Eran esos momentos de ocio deportivo cuando te
contaba, con tremenda desazón y tristeza, otro acontecimiento que, mucho más
que Dunkerque, removió para siempre, durante los días que le quedaron de vida
(falleció en 2004) su conciencia, su fe, sus entrañas, su capacidad
intelectual.
En abril de 1963, Jerusalén todavía era jordana, le
llamaron con urgencia a Petra. Una tromba de agua, con la consiguiente riada,
arrastró, mortalmente, a 25 peregrinos franceses en el desfiladero de entrada,
el Siq (donde aparecen los dos jóvenes beduinos de la imagen), a la monumental
ciudad de Petra.
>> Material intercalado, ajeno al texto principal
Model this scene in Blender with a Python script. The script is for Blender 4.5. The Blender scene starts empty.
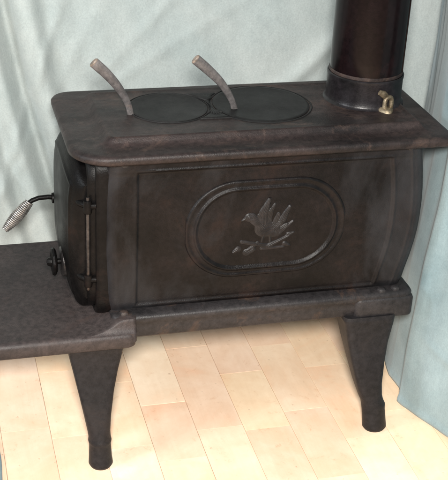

Sólo dos supervivientes.
Nunca después, encontró respuestas a las preguntas
angustiosas sobre la vida, la muerte, Dios. El laberinto de las casualidades y
de las causalidades. Esto, para el exquisito traductor del libro del
Apocalipsis en la Biblia de Jerusalén, no resultó ‘peccata minuta’. Hasta el
final de sus días y de su memorable recorrido académico por el Evangelio de
Juan, las epístolas de Pablo y los Hechos de los Apóstoles, llevaba grabado a
sangre y fuego la visión, apocalíptica en su sentido más literal, de los 23
peregrinos esparcidos por las arenas del desierto.
Por citar a otro profesor: “estas preguntas siempre
le acompañaron, de creyente pasivo se convirtió en teólogo crítico”. Esta fue
precisamente la razón por lo que para mí le convirtió en maestro incomparable:
en contemplar cada aspecto de la existencia con sentido crítico. No hay que asumir
como cierto, ni una tilde, ni una variante del texto, ni una glosa
contemporánea, todo se analiza, todo se debate. Después ya decides si has
llegado aquí, a este preciso instante, por casualidad o por causalidad. Por el
hado o por designio divino.
Dondequiera que estés, querido Marie-Émile, seguro
que la tierra de la Ciudad Santa te ha sido leve, espero que algún día podamos
seguir debatiendo sobre si Bernabé y Pablo pusieron pies en polvorosa, cuando
escaparon de Listra, porque realmente les tomaron por Zeus y Hermes o por
alguna recóndita razón, que yo creía intuir en mi tesis, que descubriremos,
como tú me enseñaste, con la lupa de la crítica literaria y textual. Y, si
posible, antes de que todo se decida el “tie break” de la vida y la muerte.